Another highly debated topic in the industry. Players and families continue to get approached at younger and younger ages every year.

“Prior to the USHL Draft at the 15s year — which only 150 kids either get drafted or tendered in — what can you do for a kid?,” McDonald said. “I really struggle in this business when I hear of kids who are 12 years old but have advisors, because truly, at that age, what are you advising them on?

“I’m not a parent, but I can’t imagine that my parents would have wanted somebody in my ear at that age. But, part of the issue with hockey is the journey is incredibly confusing and not like other sports. So, a lot of families who get approached with their kids at these young ages almost feel it is necessary to have an advisor because of how crazy the hockey world is. Not to mention, you also have those families who see it as a ‘status’ thing, as well.”

So, what if time comes and goes and you do not have an advisor? McDonald believes that an advisor will identifies those top players at the younger ages. Then, at 16, 17, 18 years old, it may make sense at that time to reach out to an advisor.

Advisors to avoid in Youth Hockey

Born in 1993, McDonald played forward while growing up in Michigan. He estimates that during his playing days, about five percent of players had family advisors and 95 percent didn’t.

“It’s completely flip-flopped now,” he said. “I would argue that there’s 95 percent of people who have [an advisor] and five percent who don’t. My feeling on that is that it’s hard because it’s a business for some, but I think the rule of thumb for families going through the process is that you have to ask yourself, what do you want in an advisor? Are you wanting somebody who is going to help ultimately try to place you in junior hockey and make your dreams of Division 1 college hockey come true? Or are you looking for somebody for the, ‘hey I got this email, what should I do?’ Because if you’re looking for somebody to place you, you need to find somebody who likes your game and believes you have talent.
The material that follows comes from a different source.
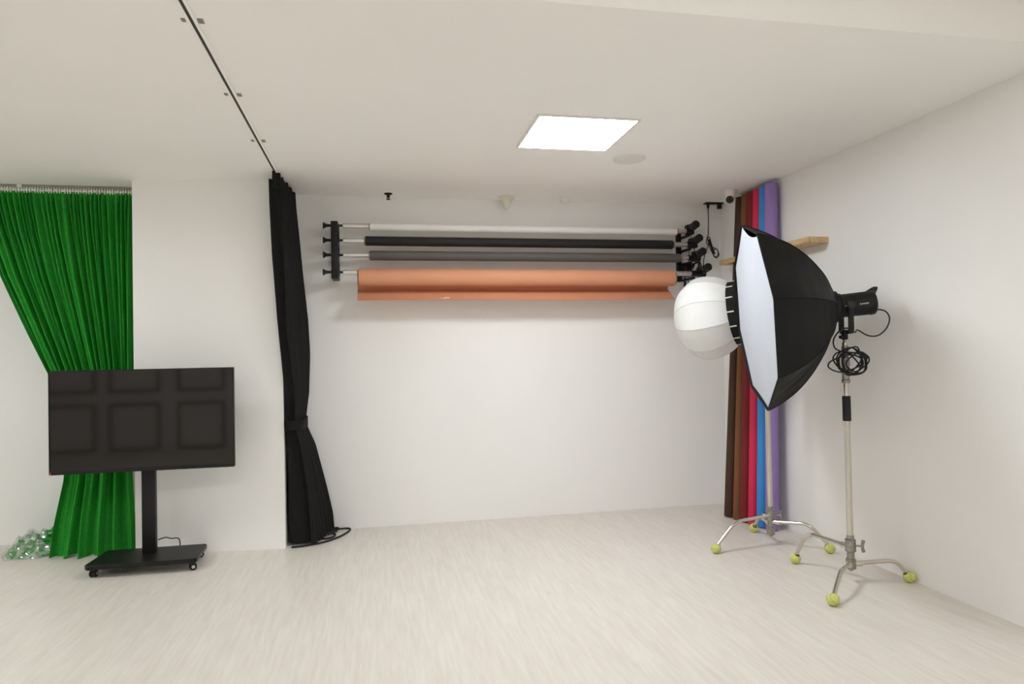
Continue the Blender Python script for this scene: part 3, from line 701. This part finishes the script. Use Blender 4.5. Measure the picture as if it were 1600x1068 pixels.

“I couldn’t imagine helping a kid who I looked at and thought, this kid has no hope in playing college hockey but I’m going to take him on as a client anyway because that’s how I do business. I think that’s completely wrong. For me, if your kid is aspiring to play college hockey, you need to wait until there’s somebody who approaches you and says, your son is good, I really like his game, I think he could do this. Even then I would be suspect, and I would ask questions.”

Families must find an advisor who is in it for the right reasons. However, avoiding the ones looking for a paycheck off an unsuspecting family is no easy task.

“The one thing I would like to clear up is that not all advisors are the same,” he said. “I think there are advisors out there who truthfully do this because they love the game and they want to be involved. And, I truthfully think there are advisors out there who do it because they don’t have any means to make money anywhere else or they just choose not to and this is how they want to make their living. Not saying either is right or wrong, but you have to sort through that. That’s on the parent. Do your homework. You don’t just pick up the phone and take the first offer when somebody calls you for something unrelated to hockey. So why do that if an advisor calls? Do your due diligence.”

Parents can impact Advisors, for Better and for Worse

Remember, scouts are watching and evaluating parents throughout the process too. McDonald breaks it down into typically four different relationships. First, with the player. Then, with the program the player lands at. And also, both parents involved in the process.

“Parents can ruin things, one hundred percent,” said McDonald. “When you’re helping young hockey players, there are multiple parties [involved]… One of my biggest struggles is when I meet a family and get the vibe that the parents want it more than their kids. So, yes, parents, you can ruin it for your kid. You can. Don’t ruin it for your kid. Let them live their dream, and you support them. This can’t be your dream.”